▼

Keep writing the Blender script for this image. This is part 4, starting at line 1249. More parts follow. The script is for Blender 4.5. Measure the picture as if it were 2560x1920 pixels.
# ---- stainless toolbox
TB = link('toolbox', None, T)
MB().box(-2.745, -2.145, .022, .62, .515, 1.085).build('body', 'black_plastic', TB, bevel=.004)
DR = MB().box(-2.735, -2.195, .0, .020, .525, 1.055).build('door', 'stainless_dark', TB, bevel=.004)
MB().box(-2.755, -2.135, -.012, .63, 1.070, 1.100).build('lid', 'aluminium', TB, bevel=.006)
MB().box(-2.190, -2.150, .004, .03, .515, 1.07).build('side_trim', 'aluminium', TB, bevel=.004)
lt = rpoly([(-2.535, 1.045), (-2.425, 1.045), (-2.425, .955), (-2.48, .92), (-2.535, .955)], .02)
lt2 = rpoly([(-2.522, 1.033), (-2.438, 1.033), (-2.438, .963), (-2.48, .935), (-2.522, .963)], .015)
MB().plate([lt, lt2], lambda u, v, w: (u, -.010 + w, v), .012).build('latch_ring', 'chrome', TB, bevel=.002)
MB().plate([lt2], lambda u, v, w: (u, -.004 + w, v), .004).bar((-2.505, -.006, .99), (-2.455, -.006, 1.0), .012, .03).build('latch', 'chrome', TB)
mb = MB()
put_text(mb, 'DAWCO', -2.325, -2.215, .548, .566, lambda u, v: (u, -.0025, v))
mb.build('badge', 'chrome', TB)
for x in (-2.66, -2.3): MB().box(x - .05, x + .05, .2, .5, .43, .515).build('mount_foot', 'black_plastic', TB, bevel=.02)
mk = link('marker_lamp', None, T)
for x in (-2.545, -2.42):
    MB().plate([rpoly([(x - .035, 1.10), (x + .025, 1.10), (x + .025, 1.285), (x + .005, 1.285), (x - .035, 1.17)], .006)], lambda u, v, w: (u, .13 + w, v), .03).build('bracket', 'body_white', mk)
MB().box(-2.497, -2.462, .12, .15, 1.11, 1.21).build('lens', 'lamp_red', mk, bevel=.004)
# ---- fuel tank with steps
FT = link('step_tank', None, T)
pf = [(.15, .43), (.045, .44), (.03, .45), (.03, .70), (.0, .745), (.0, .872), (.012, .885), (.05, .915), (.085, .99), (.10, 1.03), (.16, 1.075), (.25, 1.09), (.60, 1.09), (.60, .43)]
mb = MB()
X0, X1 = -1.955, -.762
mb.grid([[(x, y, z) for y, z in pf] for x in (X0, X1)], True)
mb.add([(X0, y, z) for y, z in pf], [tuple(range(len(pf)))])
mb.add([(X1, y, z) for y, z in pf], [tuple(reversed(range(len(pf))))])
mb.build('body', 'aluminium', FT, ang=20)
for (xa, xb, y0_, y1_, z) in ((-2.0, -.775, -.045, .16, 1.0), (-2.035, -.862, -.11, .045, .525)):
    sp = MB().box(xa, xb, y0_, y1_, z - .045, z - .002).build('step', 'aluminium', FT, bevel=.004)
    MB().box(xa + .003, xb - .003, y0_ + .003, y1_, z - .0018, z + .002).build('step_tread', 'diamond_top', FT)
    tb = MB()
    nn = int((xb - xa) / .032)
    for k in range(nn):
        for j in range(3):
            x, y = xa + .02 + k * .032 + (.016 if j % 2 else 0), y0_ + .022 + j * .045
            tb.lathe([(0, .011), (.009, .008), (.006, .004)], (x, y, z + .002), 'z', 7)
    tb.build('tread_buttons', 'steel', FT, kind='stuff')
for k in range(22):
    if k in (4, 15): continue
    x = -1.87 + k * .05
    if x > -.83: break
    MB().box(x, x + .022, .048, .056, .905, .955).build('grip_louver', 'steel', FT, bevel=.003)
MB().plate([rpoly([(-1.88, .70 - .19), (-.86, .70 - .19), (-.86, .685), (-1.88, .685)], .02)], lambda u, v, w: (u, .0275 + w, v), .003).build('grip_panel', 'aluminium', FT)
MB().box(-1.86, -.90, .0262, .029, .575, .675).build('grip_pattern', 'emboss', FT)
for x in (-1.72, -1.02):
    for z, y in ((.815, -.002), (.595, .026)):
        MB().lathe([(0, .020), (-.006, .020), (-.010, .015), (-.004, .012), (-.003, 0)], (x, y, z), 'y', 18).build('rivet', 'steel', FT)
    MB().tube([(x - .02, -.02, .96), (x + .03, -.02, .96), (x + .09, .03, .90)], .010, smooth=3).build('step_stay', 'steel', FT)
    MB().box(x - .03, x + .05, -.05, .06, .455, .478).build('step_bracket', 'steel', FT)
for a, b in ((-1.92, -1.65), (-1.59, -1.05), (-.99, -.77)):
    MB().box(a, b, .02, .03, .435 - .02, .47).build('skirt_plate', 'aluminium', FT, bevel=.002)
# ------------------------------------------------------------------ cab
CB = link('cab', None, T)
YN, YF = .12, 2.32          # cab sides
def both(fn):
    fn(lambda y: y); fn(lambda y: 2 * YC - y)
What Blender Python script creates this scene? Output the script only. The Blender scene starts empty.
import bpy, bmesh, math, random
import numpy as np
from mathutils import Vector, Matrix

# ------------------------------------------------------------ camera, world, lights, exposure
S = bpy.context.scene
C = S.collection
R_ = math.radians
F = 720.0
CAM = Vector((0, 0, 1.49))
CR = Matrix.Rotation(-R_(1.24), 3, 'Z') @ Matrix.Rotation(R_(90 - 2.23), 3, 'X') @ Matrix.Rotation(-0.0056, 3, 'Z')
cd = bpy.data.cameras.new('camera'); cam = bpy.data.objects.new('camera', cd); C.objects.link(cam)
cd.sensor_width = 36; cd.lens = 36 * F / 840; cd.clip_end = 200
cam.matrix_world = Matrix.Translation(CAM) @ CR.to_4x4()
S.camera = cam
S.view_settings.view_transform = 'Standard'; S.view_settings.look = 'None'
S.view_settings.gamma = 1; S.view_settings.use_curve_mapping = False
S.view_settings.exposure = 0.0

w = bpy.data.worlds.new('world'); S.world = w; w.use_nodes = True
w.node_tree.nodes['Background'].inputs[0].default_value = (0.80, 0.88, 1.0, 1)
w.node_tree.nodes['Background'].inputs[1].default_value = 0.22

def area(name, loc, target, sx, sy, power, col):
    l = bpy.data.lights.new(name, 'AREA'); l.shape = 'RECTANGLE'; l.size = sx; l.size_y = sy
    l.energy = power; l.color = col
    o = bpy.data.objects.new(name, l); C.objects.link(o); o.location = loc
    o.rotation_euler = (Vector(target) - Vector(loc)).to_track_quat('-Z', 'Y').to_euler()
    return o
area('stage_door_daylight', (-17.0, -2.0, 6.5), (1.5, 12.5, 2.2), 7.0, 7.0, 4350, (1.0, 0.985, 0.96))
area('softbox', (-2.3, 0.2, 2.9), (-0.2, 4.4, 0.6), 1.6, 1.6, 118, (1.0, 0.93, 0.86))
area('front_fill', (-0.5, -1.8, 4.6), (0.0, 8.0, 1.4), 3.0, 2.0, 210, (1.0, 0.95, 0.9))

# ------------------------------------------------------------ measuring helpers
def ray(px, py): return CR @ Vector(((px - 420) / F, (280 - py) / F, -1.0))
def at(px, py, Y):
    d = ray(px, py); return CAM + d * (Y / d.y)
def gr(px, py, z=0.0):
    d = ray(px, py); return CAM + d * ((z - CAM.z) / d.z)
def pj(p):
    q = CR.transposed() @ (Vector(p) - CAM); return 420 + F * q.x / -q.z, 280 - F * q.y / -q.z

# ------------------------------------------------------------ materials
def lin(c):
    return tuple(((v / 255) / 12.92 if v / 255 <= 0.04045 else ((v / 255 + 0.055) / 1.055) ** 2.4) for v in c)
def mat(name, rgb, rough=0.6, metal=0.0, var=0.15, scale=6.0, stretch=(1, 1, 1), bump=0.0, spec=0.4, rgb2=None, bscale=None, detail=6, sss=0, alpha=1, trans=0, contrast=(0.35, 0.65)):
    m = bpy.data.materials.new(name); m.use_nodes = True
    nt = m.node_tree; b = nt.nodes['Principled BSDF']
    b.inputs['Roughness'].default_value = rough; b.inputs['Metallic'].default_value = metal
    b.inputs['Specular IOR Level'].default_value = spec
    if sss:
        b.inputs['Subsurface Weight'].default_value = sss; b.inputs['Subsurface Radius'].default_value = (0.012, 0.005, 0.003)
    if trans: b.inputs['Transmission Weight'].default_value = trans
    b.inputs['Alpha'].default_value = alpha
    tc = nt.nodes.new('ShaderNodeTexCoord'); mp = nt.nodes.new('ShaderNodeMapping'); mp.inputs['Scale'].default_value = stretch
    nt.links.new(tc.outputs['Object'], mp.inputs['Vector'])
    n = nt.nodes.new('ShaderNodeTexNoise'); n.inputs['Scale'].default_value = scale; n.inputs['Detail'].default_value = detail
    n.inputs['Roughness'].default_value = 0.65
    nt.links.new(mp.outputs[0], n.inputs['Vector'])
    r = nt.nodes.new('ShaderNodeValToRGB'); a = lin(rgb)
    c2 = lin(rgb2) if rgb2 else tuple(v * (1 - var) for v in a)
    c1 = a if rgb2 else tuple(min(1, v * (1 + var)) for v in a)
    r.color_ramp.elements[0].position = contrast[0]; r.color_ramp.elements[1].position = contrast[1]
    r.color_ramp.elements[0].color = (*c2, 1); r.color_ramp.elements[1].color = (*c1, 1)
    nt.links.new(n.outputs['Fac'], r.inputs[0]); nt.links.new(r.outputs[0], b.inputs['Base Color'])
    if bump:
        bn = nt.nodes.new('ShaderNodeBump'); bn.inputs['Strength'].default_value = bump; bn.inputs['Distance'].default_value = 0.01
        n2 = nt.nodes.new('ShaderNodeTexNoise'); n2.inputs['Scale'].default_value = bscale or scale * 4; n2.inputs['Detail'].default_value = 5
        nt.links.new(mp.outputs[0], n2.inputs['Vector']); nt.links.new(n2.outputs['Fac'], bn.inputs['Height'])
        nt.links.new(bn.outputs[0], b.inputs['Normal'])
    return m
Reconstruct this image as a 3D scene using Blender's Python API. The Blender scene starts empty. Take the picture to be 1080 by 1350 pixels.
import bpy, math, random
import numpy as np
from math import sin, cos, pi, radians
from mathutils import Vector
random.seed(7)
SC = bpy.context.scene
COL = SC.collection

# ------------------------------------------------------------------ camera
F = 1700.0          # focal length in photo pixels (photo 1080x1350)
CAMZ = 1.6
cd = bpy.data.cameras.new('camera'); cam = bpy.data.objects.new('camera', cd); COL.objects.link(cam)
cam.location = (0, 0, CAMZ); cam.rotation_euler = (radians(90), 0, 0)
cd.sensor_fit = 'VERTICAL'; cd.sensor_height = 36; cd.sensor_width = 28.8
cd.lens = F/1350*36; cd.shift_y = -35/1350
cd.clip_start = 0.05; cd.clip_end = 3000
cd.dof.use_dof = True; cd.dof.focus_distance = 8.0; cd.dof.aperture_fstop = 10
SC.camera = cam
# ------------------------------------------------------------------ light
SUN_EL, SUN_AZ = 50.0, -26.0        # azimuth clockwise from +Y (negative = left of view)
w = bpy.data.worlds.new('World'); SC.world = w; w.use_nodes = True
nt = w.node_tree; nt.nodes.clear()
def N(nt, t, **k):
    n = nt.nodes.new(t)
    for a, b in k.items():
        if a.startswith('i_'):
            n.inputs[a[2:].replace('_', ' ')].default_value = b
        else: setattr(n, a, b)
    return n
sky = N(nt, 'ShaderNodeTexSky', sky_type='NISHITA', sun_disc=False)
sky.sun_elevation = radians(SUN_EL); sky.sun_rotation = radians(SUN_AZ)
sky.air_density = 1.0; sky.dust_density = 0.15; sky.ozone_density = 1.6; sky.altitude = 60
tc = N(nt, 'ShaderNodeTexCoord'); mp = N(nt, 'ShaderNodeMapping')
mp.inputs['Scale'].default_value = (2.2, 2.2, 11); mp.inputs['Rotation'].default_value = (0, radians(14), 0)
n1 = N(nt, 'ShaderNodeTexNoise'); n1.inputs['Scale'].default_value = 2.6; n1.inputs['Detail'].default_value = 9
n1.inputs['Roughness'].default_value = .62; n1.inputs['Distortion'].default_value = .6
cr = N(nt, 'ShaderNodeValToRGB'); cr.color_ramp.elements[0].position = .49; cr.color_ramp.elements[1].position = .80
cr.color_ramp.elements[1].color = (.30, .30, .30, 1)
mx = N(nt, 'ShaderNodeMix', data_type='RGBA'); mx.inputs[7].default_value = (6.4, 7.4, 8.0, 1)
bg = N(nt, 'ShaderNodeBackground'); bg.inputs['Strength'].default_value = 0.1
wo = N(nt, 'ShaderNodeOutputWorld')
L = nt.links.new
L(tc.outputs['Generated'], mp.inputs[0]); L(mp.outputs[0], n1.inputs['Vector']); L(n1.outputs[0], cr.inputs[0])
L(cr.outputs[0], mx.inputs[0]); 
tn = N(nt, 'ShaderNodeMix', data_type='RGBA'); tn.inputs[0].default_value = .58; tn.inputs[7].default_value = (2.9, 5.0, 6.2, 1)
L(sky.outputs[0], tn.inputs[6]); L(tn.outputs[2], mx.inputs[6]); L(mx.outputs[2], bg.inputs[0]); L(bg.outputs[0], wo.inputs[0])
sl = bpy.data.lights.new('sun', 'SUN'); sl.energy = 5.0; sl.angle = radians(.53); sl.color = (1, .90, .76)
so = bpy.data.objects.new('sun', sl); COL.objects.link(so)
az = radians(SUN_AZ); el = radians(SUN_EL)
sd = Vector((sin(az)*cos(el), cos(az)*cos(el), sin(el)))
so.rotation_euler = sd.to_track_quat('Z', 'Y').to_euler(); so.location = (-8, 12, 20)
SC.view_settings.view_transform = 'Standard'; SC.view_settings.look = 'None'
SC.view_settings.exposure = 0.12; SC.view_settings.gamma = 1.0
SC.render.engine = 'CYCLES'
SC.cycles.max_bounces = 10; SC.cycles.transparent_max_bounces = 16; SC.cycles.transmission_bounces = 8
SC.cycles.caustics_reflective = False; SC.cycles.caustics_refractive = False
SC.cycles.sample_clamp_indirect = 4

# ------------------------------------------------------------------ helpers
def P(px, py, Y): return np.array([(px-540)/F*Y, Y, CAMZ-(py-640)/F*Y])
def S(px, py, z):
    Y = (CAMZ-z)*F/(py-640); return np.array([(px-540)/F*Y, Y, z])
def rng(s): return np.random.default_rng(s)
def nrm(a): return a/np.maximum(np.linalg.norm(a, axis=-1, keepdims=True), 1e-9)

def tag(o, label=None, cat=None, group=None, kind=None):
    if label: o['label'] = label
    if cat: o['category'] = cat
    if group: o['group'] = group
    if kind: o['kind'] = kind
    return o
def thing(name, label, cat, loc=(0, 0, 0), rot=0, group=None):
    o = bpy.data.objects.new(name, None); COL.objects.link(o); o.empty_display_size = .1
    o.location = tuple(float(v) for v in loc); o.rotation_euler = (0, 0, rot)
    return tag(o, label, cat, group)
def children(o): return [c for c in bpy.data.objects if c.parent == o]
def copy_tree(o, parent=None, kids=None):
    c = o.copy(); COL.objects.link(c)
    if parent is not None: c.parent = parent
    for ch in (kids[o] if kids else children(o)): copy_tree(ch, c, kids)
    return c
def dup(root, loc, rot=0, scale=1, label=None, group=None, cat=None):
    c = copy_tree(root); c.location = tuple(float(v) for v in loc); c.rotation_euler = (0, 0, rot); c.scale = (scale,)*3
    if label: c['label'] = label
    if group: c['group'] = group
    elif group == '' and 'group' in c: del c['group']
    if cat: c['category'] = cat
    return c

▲

Leave out every line without the string "script" and copy the rest.

> _EXPECTED ANSWER_:
Keep writing the Blender script for this image. This is part 4, starting at line 1249. More parts follow. The script is for Blender 4.5. Measure the picture as if it were 2560x1920 pixels.
What Blender Python script creates this scene? Output the script only. The Blender scene starts empty.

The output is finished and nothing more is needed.